If I was to tell you I have read the very recently published Mutual Evaluation Report on “Anti-money laundering and counter-terrorist financing measures” you would know I was lying. It is 274 pages to wade through.

It went live yesterday (18) on the government website : https://www.cfatf-gafic.org/index.php/documents/4th-round-meval-reports.

We received the Press Release early this afternoon.

Premier Alden McLaughlin said:

“The Cayman Islands remain fully committed to upholding the highest global standards on money laundering and terrorist financing. Our anti money laundering and counter financial terrorism action plan will send a clear signal that we intend to maintain those standards.”

And:

“A dedicated task force, comprised of a cross section of government agencies, has been appointed to oversee the implementation of a comprehensive action plan and we are confident that all of the concerns identified in the CFATF report will be remedied within the one-year timeframe.”

When a government minister, even if it the premier, says he is confident I have to shake my old head, even if is a very slow shake now.

Too many ministers show no surprise at all when their published “confidences” are not met. I am utterly amazed if their confidences are met.

You see, we are in a world of compliance.

The big boys make sure us smaller, and the very small like us boys, comply. Even when they themselves are regularly found out they don’t comply.

They get a smack across the wrists and we get booted out of the park.

Just look at how our individual payments into our banks are scanned. Anything over ten thousand dollars and they want to know where we got it and the proof of where we got it and the person who gave it to us has also got to provide proof. The proof it wasn’t money laundered.

However, if you a big, big, player at the bank, and depositing millions, the due diligence is just hog wash. Proof. Well “Show me, whilst I close my eyes!”

Now, just look at the bodies who are supervising the Cayman Islands AML/CFT framework:

Cayman Islands Monetary Authority, the Department of Commerce and Investment, Cayman Islands Institute of Professional Accountants and Cayman Islands Legal Practitioners Association. Plus “others”.

The same groups that have ‘supervised’ Cayman Islands companies who have been found guilty (not by these groups mentioned) by mone-laundering.

It used to be in my day that “letters after your name baffled brains”. Now it’s the number of professional bodies that guard our money from crime syndicates.

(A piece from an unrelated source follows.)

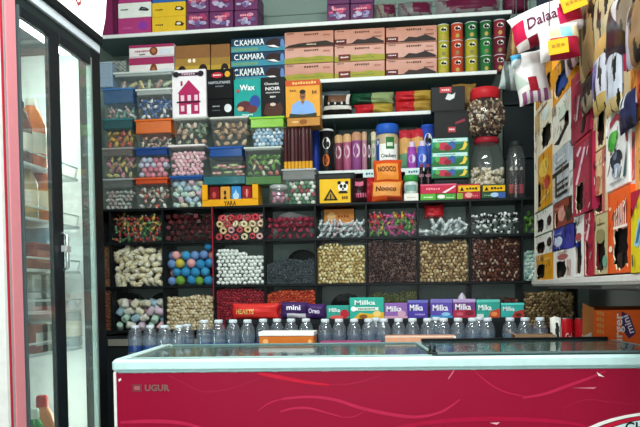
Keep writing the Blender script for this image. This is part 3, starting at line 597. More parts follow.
# ================================================================== ON THE CASE TOP: front packs on the left half
def ledge(nm, px, Y, D, col, pr, label, cat='carton', group=None, zb=ZA, rough=.4): return carton(nm, px, Y, D, col, pr, label, cat, group, zb, rough)
carton('house_carton', (172, 69.5, 206, 117), YL+.03, .07, '#ece8ea', [('p', [(.16, .5), (.5, .78), (.84, .5)], '#b02a5c'), ('r', .2, .06, .8, .5, '#a8285a'), ('r', .26, .66, .32, .76, '#a8285a')]+[('r', .26+.2*k, .34, .36+.2*k, .46, '#e8c8d4') for k in range(3)]+[('r', .26+.2*k, .12, .36+.2*k, .24, '#e8c8d4') for k in (0, 2)]+[('r', .44, .06, .56, .26, '#f0e8ea'), ('r', .14, .3, .84, .33, '#3a1c2c'), ('e', .14, .9, .09, .06, '#2c2430'), ('e', .86, .9, .09, .06, '#2c2430'), ('r', .14, .87, .86, .93, '#2c2430'), ('s', .5, .9, .4, .05, '#d8a8c0')], 'white carton with a magenta doll house picture', 'carton')
carton('chocolate_carton', (206, 69, 233, 99), YL+.05, .06, '#0b0c0e', [('e', .42, .8, .22, .1, '#b0242c'), ('s', .42, .8, .3, .07, '#f0e0e0'), ('e', .8, .82, .1, .1, '#d8a02c'), ('t', .5, .55, .09, 'NAPOLITAINES', '#b8c0c4', .8), ('s', .5, .42, .3, .05, '#8a9094')], 'black chocolate carton with a red oval badge', 'carton')
carton('chocolate_carton', (205, 99, 233, 118), YL+.05, .06, '#08090b', [('e', .82, .5, .13, .22, '#d8dcdc'), ('s', .4, .62, .26, .08, '#a8b0b4'), ('s', .4, .4, .3, .05, '#6a7074')], 'small black carton with a white round picture, under the red-badged one', 'carton')
carton('cereal_carton', (234, 79, 261, 118), YL+.04, .06, '#1f9a92', [('p', [(.0, .0), (0, .3), (.3, .38), (.6, .3), (1, .4), (1, 0)], '#1f8a86'), ('e', .4, .3, .3, .14, '#5a2c34'), ('e', .78, .4, .2, .18, '#2c4a94'), ('e', .66, .22, .2, .1, '#6a3430'), ('e', .24, .24, .12, .06, '#c89a6a'), ('t', .5, .78, .15, 'Wax', '#f4f8f4', .56), ('s', .16, .7, .12, .1, '#c03a3a'), ('s', .5, .08, .4, .05, '#bfe8e0')], 'teal carton with white script and a dark berry picture', 'carton')
carton('dark_chocolate_carton', (261, 77, 285, 118), YL+.03, .06, '#0a0b0d', [('t', .45, .84, .06, 'Chocolat', '#d8d8d4', .6), ('t', .5, .72, .085, 'NOIR', '#e8e8e4', .62), ('s', .5, .62, .6, .04, '#b8b8b4'), ('s', .5, .52, .24, .05, '#d8d8d4'), ('p', [(.1, .12), (.2, .34), (.4, .38), (.55, .3), (.8, .38), (.92, .2), (.85, .04), (.3, .03)], '#4a2a1e'), ('e', .5, .33, .12, .04, '#d0c0b0')], 'black dark-chocolate carton with pale lettering', 'carton')
carton('portrait_carton', (285.5, 80, 320, 117), YL+.02, .1, '#dc9c34', [('r', 0, .84, 1, 1, '#c25024'), ('s', .55, .92, .7, .08, '#e8b868'), ('p', [(.14, .08), (.2, .34), (.36, .44), (.64, .44), (.8, .34), (.88, .08)], '#7ea6dc'), ('p', [(.44, .44), (.5, .32), (.56, .44)], '#8a5c40'), ('e', .5, .58, .085, .13, '#8a5c40'), ('e', .5, .68, .09, .06, '#1c1614'), ('e', .5, .54, .05, .02, '#5a3424'), ('p', [(.1, .0), (.12, .1), (.5, .06), (.9, .1), (.9, 0)], '#2a3a34'), ('s', .84, .66, .14, .1, '#7a3a1c'), ('s', .22, .72, .18, .06, '#8a5a20')], 'orange carton printed with a man in a blue shirt', 'carton')
carton('caramel_carton', (287, 117.5, 320, 126), YL+.02, .12, '#b8803a', [('e', .5, .5, .12, .3, '#8a5424'), ('s', .25, .5, .2, .2, '#e8c890')], 'flat brown carton under the orange portrait carton', 'carton')
pouch('crinkled_bag', (onY(101, 72, YL+.06)[0], YL+.08, onY(101, 72, YL)[1]), FY, .15, .085, .07, lambda u, v: '#8d9490' if (int(u*17)+int(v*13)) % 3 else '#5c625f', 'crinkled silver bag under the top shelf by the fridge', 'bag', seed=21, wr=.4)
# ---- tubs of sweets
def tub(name, px, Y, D, lidc, lidf, label, tint='#dfe8e4', lid_solid=.55, taper=.17, zb=None, rimc=None, group='stacked sweet tubs'):
    X0, X1, z0, z1 = rectY(*px, Y); z0 = zb if zb is not None else z0; W, H = X1-X0, z1-z0; t = thing(name, label, 'tub', ((X0+X1)/2, Y+D/2, z0), group)
    lh = H*lidf; tp = W*taper/2
    b = B(); b.frame((0, 0, 0)); ins = tp
    b.hexa(X0+ins, z0, -(Y+D-.008), X1-ins, z1-lh, -(Y+.008), CLEAR(tint, .06, .012), .004, top=(ins*.9, .006)); obj('tub_body', b, t)
    b = B(); c = CLEAR(lidc, lid_solid, .08, .2) if lid_solid < 1 else M(lidc, .4)
    b.hexa(X0+.004+W*.012, z1-lh, -(Y+D-.003), X1-.004-W*.012, z1-.006, -(Y+.003), c, .003); b.hexa(X0-.001, z1-.012, -(Y+D+.002), X1+.001, z1, -(Y-.003), M(rimc or lidc, .4), .003); obj('lid', b, t)
    return X0+tp*.6, X1-tp*.6, z0, z1-lh, Y+.012
def fill(t, label, group, name, kind, cols, size, hf=.9, D=.12, **k):
    X0, X1, z0, z1, Yf = t; H = (z1-z0)*hf; tp = k.pop('tp', .01)
    return candies(name, label, 'sweet', group, kind, cols, X0, X1, z0+.003, lambda u: H, Yf, size, D, taper=tp, **k)
YTB = YL+.0; TD = .16
lowY = {}
t = tub('sweet_tub', (102, 178.5, 133, 208), YTB, TD, '#a8b0ac', .30, 'clear tub with a greyish lid in the bottom tub row, next to the fridge', zb=ZA, lid_solid=.3); fill(t, 'pale grey and pink crystal sweet in the bottom tub next to the fridge', 'crystal sweets', 'crystal_sweet', 'crystal', [('#c9ccc4',), ('#b8a8a4',), ('#aebab4',)], .026)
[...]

The Royal Cayman Islands Police Service (RCIPS) is also said to be in the process of “enhancing its financial crimes unit with greater focus on money-laundering and terrorist financing investigations”.

“In addition the local police service has engaged with the UK’s National Crime Agency, to arrange for the secondment of personnel to conduct an overall strategic crime threat/risk assessment for the Cayman Islands. This assessment will include an analysis of risk in the financial sector.”

Presumably they are also going to look into all the money-laundering that has been going on through all the voluntary organisations that are now closing down through the rigors of the new legislation brought in to monitor them.

Now to start on page 1 of the 274 I have to wade through – over the next year, or two.

Will it stamp out money-laundering and terrorist financing investigations in the future?

No comment on that. If it keeps us in the expanding pool of compliance then it is all to the good. Just look at the cost but it does give more jobs to the boys.

I shall return later and provide you with my very own “Mutual Evaluation Report”. Number of pages ONE!